Okay, time fore some responses. Let me remind you that this subthread began with an example of reconstructing missing parts of the image from ones own creativity, to find a solution around an original which had been cut into an irregular shape with scissors, and where no other copy was, or was likely to ever be, available: http://lists.wikimedia.org/pipermail/commons-l/2012-July/006588.html There's a lot of other restoration work in the example image, but, for simplicity's sake, let's look at that, because, on its face, creating new parts of the image seems an obvious example exercising creativity. This was, by the way, as part of an attempt to work out a compromise, in which we could begin to discuss possible bright line rules, for instance, if a largish area has had to be recreated in the style of the original by the restorer, the restorer can claim copyright, but I should waive any possible rights to it if the restoration work was primarily focused on work at a very small scale, where creative possibilities are limited by what's around the damage.
However, this has been completely sidetracked at this point. What were the responses to this by Cary and David?
To ignore the actual issues raised. Cary and David basically argue that because the goal is to reproduce the original, this means originality of expression doesn't exist.
This is false. First of all, let's talk about philosophy of restoration. It's very rare that a restorer will have multiple copies of a work to work from, so if information is missing - damage, misprinting, etc, there's no way to know exactly what was there.

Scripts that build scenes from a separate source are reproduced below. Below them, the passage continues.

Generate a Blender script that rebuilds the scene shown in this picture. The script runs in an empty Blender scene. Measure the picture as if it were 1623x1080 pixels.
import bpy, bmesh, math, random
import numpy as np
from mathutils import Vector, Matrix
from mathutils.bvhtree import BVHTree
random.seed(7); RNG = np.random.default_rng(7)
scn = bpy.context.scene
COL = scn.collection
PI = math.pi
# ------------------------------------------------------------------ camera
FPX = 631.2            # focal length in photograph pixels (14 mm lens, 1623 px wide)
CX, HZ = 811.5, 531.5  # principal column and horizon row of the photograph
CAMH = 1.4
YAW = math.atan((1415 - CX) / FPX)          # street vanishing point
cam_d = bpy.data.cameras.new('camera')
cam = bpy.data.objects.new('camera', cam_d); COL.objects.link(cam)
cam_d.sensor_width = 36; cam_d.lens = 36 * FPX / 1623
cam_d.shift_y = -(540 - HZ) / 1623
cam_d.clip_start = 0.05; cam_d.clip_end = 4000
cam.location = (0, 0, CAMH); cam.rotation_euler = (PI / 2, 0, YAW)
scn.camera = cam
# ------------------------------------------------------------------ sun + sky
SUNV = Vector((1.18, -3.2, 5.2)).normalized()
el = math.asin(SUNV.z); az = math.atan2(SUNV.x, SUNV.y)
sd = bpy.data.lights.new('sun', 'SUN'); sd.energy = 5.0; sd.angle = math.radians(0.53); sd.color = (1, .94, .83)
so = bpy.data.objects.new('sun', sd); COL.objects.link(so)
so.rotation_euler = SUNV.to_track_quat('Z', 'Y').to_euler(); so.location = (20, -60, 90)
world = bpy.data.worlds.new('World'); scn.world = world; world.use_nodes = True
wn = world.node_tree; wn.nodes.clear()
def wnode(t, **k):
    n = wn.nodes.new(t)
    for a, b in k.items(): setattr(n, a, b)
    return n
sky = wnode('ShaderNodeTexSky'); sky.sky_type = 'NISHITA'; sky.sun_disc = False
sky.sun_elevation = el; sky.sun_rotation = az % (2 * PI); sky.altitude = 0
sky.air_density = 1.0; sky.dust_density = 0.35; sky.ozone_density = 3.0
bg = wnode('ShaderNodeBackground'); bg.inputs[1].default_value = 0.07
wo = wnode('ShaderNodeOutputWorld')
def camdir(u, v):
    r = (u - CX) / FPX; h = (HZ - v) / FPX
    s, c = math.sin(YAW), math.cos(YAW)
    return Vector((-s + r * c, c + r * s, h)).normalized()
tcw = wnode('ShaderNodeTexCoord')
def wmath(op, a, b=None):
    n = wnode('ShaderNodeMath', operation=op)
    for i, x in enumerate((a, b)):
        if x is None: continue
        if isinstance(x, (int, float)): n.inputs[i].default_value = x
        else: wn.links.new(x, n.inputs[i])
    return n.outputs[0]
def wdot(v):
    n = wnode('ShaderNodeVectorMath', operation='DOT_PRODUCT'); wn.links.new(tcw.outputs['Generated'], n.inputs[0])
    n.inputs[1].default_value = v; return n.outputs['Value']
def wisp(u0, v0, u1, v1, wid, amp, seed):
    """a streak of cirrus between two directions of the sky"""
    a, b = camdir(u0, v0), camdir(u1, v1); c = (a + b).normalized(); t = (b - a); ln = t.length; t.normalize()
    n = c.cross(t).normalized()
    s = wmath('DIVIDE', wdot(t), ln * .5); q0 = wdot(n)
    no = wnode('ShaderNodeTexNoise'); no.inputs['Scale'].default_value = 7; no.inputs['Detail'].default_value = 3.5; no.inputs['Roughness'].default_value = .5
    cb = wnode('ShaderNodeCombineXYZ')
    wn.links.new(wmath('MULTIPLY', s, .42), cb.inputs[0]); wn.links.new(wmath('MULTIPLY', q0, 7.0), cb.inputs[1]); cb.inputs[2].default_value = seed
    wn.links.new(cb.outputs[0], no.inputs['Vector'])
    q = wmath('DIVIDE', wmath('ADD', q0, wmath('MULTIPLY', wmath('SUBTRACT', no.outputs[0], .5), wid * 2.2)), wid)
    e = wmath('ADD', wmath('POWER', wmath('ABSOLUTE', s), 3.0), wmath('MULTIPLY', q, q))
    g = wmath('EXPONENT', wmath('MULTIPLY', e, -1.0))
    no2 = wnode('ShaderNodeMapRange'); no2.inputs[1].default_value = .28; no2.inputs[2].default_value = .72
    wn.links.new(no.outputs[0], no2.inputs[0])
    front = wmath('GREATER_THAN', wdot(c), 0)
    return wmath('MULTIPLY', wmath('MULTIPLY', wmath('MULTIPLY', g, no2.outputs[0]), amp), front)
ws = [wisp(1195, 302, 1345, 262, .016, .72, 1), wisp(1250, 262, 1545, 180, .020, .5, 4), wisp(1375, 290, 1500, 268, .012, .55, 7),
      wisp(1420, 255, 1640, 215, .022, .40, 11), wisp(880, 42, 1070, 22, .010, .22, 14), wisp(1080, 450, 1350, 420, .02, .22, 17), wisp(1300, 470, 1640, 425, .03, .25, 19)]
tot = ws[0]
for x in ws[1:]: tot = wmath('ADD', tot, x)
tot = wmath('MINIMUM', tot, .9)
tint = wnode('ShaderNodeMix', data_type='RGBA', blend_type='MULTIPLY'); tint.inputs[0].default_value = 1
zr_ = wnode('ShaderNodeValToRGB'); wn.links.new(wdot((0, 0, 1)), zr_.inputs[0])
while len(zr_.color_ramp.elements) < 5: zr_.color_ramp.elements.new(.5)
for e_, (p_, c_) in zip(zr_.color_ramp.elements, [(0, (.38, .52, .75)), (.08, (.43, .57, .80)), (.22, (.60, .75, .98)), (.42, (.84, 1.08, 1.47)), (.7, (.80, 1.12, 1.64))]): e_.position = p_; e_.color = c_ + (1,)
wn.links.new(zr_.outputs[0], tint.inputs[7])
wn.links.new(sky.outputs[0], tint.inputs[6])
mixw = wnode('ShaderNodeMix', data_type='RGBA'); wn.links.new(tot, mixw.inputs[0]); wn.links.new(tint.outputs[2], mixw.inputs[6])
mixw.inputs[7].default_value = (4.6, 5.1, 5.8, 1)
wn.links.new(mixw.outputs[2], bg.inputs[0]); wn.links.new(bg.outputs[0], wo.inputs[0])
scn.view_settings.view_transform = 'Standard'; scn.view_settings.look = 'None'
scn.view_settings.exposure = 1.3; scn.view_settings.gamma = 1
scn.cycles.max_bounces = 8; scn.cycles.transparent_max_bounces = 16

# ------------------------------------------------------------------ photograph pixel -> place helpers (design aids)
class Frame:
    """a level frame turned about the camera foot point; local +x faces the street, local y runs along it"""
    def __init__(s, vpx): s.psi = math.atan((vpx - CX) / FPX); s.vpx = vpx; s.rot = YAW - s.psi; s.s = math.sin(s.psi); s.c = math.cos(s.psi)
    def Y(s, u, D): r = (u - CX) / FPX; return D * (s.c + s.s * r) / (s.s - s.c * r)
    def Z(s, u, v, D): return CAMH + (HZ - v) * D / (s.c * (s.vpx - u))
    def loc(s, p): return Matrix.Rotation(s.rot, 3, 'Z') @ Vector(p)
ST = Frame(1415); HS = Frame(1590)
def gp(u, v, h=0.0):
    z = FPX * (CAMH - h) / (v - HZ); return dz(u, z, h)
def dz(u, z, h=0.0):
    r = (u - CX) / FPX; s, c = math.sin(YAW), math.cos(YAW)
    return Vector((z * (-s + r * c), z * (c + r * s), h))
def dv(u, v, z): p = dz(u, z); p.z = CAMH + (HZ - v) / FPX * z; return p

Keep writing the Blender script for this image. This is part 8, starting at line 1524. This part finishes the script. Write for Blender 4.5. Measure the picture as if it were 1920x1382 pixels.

Further, in most cases the goal is to produce the best possibly copy of the artistic intent of the original. Example: Large wood block prints for ephemera such as newspapers, often have gaps and misalignments caused by imperfect gluing together of multiple blocks used to make the image (and possibly due to rushing of the artists who make the blocks - I'm never quite sure on that point). These are there in all original prints, and no original print lacks them. This was certainly not the artistic intent, however, and they tend to distract from the image for all uses besides learning about wood block prints in ephemeral publications. It can take a great deal of judgement and care to remove them, but this does not produce the original, this produces an idealised original. Likewise, scratches on the image may be later additions, they may be flaws in the wood/metal/etc, or they may be mistakes made by a careless apprentice. Keeping the original might mean leaving the scratch in, however, to produce an idealised original, you remove it. A hand-tinted image may have tint that bleeds outside the colour boundaries to fix. The border may have gaps in it due to the wood having chipped when it was being made. And if you have to reconstruct part of the image, unless a guide exists (and it almost never does), only a bad restoration would fail to put in substantial creative work. It's absolutely necessary to create something that resembles the original style, but you can't just move another part of the picture in without modification - you need to carefully create something new out of elements of the image - a clear case of creative input that has nothing to do with a straw man "it's only a sweat of the brow claim that could grant copyright." No, that goes way beyond sweat of the brow.
The goal of (most) restorations is to create an idealised version, not to slavishly copy the original. The style and flaws inherent to the artist are (with rare exceptions) kept - this is an idealization of a real work - but you are not trying for an exact copy of the original. The exact copy of the original is merely a colour-adjusted scan.
Cary Bass claims that the better the restoration, the more it resembles the original. This is simply untrue, and the attempts to idealise the original can involve substantial creative input.
Further, as is well-known, the UK threshhold for creative input is very low. Cary and David are simply wrong to suggest that a restoration would necessarily fail to reach this level,. particularly one that had to reconstruct sections. David and Cary completely ignore the reconstruction aspect - which, since, as I said, one almost never has multiple copies to consider, has to be done out of the restorer's artistic talent - in order to claim that there is no creative work in a restoration.
This is false, and shows they don't actually understand the situation being discussed, despite me having shown a before-and-after visual aid of an image that had reasonably large sections reconstructed. But, no, they're sticking their fingers in their ears on that subject, and just repeating "Sweat of the brow! Sweat of the brow!" as if the discussion had never moved on from there, and as if *the very subthread they're commenting on* wasn't explicitly about reconstructing areas of the image from whole cloth.